State Regulation of Investments
Recognizing the vital relationship between the conservative handling of
life-insurance funds and the ability of the companies to meet obligations
which extend over long periods of time, nearly all the states have undertaken
to regulate life-insurance investments in one form or another. Some of the
more specific regulations will be referred to in the discussion of the various
types of investments. Suffice it to state that most of the legislatures
take the position that the companies have undertaken trusts of the greatest
importance and that those who are named as beneficiaries thereunder should
be protected by law to the fullest extent possible. To this end the several
states have enacted laws which require the companies to invest their resources
in such securities as will yield a reasonable return and which, as regards
both principal and yield, will be so unquestionably safe as to secure policyholders
during the many years that may elapse before their contracts mature.
While most of the states specify the particular securities which savings
banks may invest in, that method has not been followed in the case of life-insurance
companies. Instead, the laws are here concerned with classes of investments
rather than specific bonds, stocks, and other securities. They either definitely
prohibit or approve certain classes of investments. 1 Great lack
of uniformity, however, exists in the requirements and restrictions adopted
by the different states. All the states permit investments in government
bonds. Some limit bond investments and mortgage loans to those of the home
state, while others prohibit companies operating within their boundaries
from investing in the stock issues of any corporation. A few exclude the
securities of all mining and manufacturing companies, and of all corporations
that have failed to pay their regular interest and dividends at any time
during a designated number of years. While some states specify the margin
that must exist in the case of collateral loans, others do not. Real estate
mortgages, available for life-insurance companies, are usually carefully
defined the value of the property being generally twice the amount loaned.

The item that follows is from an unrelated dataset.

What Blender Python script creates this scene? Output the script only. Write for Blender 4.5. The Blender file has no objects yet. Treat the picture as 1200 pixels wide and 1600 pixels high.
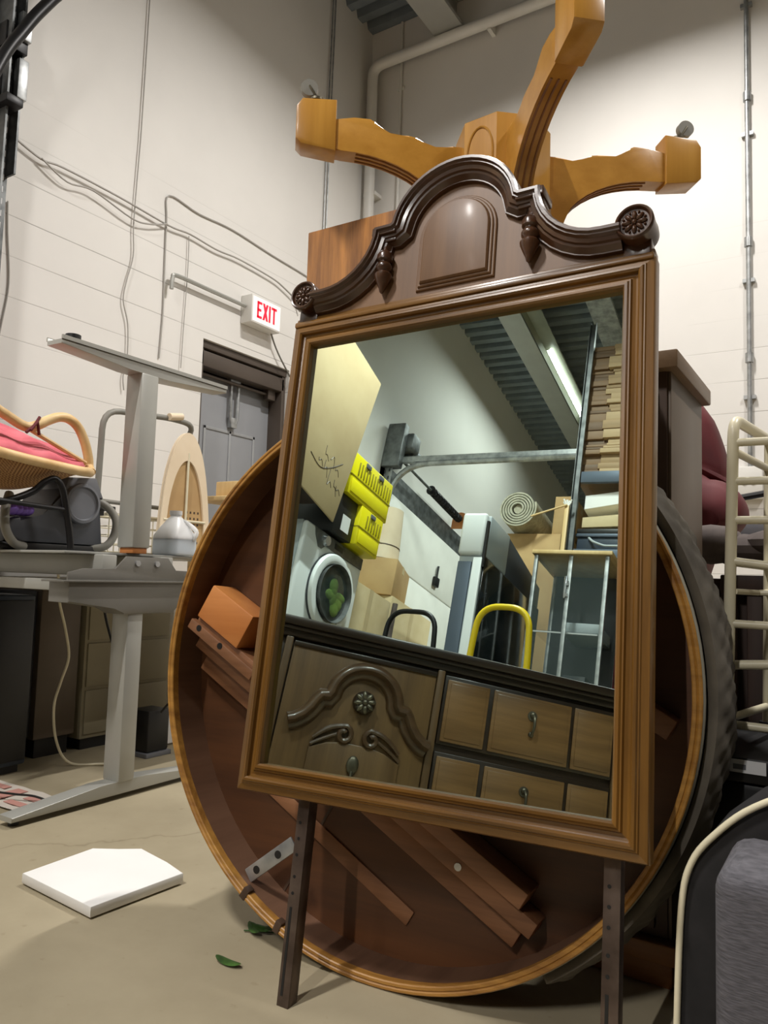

Some of the states have also shown a decided tendency to limit a company's
holdings of real estate to what is actually necessary for the convenient
conduct of business. Some of the states have also sought to enlarge the
field for their own securities by adopting legislation which compels insurance
companies to invest a large portion of their reserves in such securities.

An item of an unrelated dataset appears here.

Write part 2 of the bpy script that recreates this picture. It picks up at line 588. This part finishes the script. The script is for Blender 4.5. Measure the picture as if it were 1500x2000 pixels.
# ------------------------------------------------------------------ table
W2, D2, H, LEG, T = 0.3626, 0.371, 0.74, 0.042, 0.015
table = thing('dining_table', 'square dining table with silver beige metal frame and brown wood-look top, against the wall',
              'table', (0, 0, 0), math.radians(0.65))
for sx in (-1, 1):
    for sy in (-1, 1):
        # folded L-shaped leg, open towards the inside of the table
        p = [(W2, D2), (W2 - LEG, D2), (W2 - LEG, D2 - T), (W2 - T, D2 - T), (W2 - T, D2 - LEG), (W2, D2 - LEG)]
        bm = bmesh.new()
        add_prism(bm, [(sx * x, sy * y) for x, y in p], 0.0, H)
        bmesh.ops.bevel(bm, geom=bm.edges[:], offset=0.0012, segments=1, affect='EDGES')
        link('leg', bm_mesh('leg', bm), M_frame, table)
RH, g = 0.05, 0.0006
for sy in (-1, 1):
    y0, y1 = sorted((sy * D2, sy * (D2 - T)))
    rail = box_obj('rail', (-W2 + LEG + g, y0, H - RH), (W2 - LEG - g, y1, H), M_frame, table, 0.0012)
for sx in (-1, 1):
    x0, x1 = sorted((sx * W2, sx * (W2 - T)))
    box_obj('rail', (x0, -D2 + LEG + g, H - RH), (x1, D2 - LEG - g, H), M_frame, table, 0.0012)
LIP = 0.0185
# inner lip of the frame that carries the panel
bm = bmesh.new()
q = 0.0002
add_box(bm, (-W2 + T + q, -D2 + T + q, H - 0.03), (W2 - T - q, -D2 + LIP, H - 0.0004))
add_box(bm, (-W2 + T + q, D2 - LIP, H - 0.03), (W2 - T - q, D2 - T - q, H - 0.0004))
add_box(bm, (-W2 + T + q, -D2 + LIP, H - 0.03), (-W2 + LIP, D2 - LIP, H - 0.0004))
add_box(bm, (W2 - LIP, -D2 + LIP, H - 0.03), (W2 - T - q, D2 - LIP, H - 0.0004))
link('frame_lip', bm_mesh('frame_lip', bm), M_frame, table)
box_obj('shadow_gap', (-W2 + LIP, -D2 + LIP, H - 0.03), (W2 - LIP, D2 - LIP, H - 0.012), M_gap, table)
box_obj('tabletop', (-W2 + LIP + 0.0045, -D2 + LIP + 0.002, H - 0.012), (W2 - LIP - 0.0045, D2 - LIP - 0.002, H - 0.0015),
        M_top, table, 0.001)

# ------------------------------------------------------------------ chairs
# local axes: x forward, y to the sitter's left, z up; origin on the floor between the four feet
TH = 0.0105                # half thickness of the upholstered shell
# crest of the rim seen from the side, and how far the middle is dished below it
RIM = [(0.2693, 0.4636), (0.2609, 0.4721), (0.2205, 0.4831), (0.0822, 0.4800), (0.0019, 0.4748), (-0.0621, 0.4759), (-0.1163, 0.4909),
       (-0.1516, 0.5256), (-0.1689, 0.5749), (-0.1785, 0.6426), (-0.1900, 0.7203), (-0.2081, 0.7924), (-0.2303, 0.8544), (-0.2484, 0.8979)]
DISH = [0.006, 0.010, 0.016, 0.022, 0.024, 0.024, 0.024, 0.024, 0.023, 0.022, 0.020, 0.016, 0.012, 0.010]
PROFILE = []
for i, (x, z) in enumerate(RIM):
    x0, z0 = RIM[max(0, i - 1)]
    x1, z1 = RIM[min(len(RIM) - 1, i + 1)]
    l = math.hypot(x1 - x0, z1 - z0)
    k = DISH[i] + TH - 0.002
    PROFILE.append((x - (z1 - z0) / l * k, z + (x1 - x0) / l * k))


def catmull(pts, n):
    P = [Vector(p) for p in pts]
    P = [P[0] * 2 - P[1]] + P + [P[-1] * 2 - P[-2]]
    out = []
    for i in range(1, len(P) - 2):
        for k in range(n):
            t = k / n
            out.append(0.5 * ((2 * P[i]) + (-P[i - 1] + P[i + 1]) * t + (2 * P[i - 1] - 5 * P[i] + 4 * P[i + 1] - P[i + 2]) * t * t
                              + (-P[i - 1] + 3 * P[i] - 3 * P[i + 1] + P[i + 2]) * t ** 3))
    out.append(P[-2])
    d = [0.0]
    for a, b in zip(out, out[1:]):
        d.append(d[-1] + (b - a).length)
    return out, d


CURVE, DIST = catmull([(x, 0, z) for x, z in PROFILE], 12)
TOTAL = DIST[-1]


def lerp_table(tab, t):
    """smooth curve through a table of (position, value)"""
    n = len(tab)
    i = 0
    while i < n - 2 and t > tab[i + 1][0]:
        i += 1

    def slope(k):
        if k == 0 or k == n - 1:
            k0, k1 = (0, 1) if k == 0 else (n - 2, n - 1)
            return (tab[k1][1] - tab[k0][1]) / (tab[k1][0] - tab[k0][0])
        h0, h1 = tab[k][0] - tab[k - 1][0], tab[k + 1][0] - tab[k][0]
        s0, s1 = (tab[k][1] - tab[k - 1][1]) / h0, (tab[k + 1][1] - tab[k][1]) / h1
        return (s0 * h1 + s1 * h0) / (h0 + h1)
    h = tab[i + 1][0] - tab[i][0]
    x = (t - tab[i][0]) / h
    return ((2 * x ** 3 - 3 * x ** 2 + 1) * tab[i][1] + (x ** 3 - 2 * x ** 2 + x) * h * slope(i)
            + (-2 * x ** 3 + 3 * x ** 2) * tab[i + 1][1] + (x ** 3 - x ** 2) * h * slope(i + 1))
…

It is also general to require the companies to make to the insurance department
of the state annual statements which give a complete and detailed list of
investments, together with such other information as the commissioner may
request.
Numerous other restrictions have been adopted by various states but only
a few need be enumerated for illustrative purposes. Thus it is common to
provide that not over one-half of the capital stock of a company may be
invested in mortgages on real estate and not over one-tenth in a single
mortgage, that no loans on personal security may be made, and that the directors
are held personally liable from any loss from investments which are not
made according to law. Many of the states also prohibit officers and directors
from receiving any commission or profit upon purchases or loans made by
the company; while in other states it is provided that companies may not
enter into underwriting participations or transactions for joint account.
It should also be noted that while some states have enacted practically
no legislation for the regulation of life-insurance investments, the insurance
commissioners in such states usually possess, discretionary powers in the
matter and generally pursue a course along the lines adopted in other states.

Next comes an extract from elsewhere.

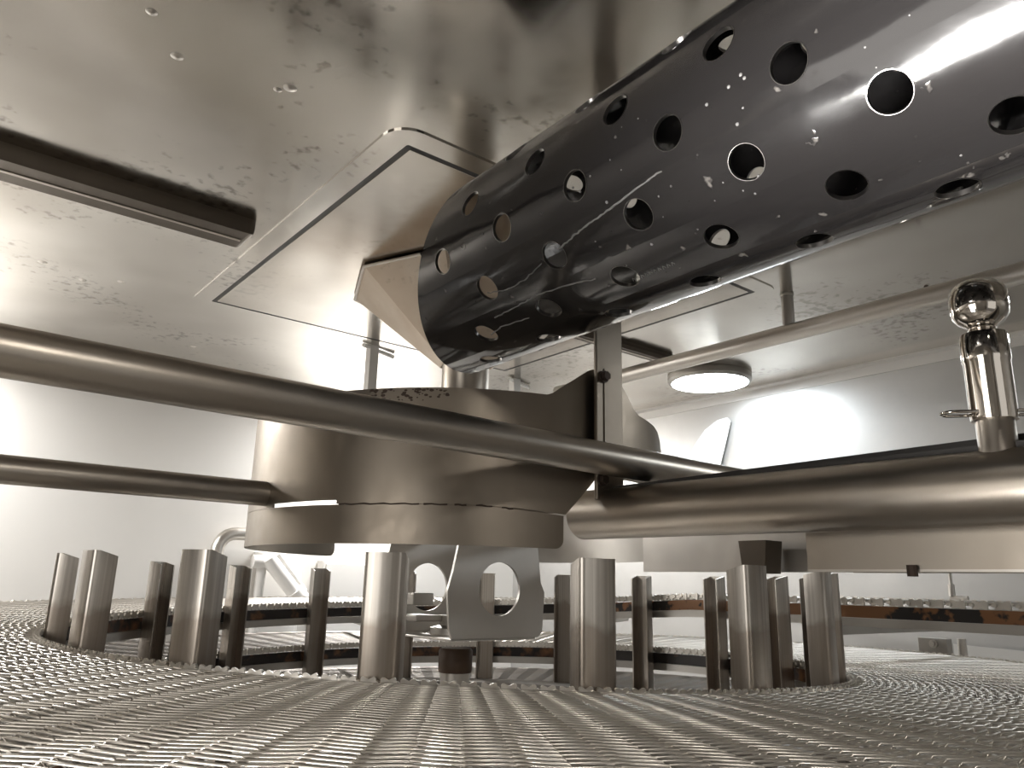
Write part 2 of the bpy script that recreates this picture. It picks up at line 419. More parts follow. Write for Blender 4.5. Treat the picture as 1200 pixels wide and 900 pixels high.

Footnote 1. The effect of such legislation, generally
speaking, is to limit life-insurance investments to the following classes:
- Bonds of the United States and of the state under consideration.
- Bonds of cities or counties within the state on which there has been
no default in interest.
- Bonds of any other state on which there has been no default in interest
and which, it may be provided, must sell at a certain price at the time
of purchase.
- The bonds of solvent dividend-paying corporations, and in most states
also the stock of such corporations.
- First real-estate mortgages where the property is worth double the amount
of the mortgage.
- Such real estate as may be needed for the convenient conduct of business,
or which may come to the company by way of foreclosure on mortgages held,
or which it takes as additional security for the protection of a loan.